Nur weil sie fliegen können und man automatisch an Stadttauben denkt, die in der Stadt ja auch von allem möglichen Unrat leben können (was ein großer Trugschluss ist, aber das ist ein anderes Thema), sind Rassetauben nicht automatisch mit diesen gleich zu setzen.

Ein Aussetzen solcher Tiere ist ebenso eine Straftat wie das Aussetzen eines Hundes oder einer Katze. Wir werden den Vorgang zur Anzeige bringen.

Wir wollten wetten, dass sich diverse Tierschutzvereine mit der Rettung überschlagen hätten, hätte man ihnen 24 ausgesetzte Katzen oder Hunde gemeldet. Ein riesiges Medieninteresse wäre ihnen sicher gewesen. Auch die Motivation des Ordnungsamtes wäre eine ganz andere gewesen.

Das Schicksal von Vögeln – Tauben in diesem Falle – aber findet weder Hilfe noch Interesse.

Tödliche Selektion

Wir vermuten aufgrund der Jahreszeit, dass die Tauben nach der neuen „Anpaarung“ des Züchters als „nicht mehr für die Zucht brauchbar“ ausgesondert wurden. Das ist leider gängige Praxis unter Züchtern. Statt diesen Tieren ein Gnadenbrot zu gewähren oder sie in verantwortungsvolle Hände abzugeben, werden sie meist getötet oder ausgesetzt ihrem Schicksal überlassen.

Jegliche „Entsorgung“ von „unbrauchbaren“ Tieren aus einer Zucht ist aus tierschützerischer Sicht weder tragbar noch ethisch vertretbar.

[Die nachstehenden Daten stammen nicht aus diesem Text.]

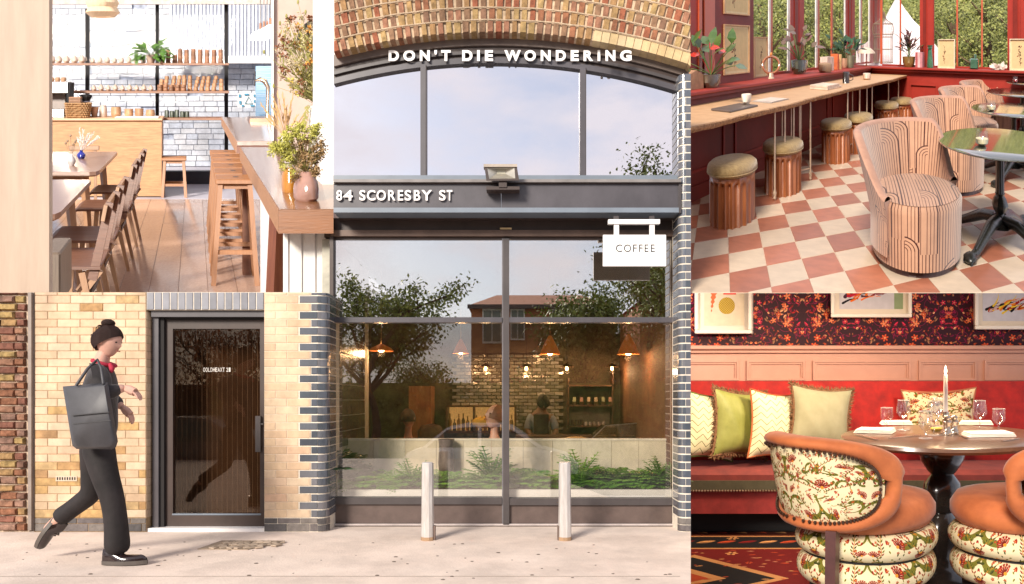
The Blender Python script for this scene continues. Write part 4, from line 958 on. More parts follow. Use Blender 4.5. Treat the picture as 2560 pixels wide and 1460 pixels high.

Da unsere Kapazitäten ebenfalls begrenzt sind, können wir die Tauben nur kurzfristig in einem Außengehege unterbringen. Wir müssen sie rasch auf verschiedene private Pflegestellen in NRW verteilen. Hier warten sie dann auf ihren Umzug in ein endgültiges Zuhause, wo sie für immer willkommen sind.

Dank

An dieser Stelle bedanken wir uns ganz herzlich bei dem engagierten Finder, dem das Schicksal der Tauben nicht egal war, sowie den Pflegestellen und Endplätzen!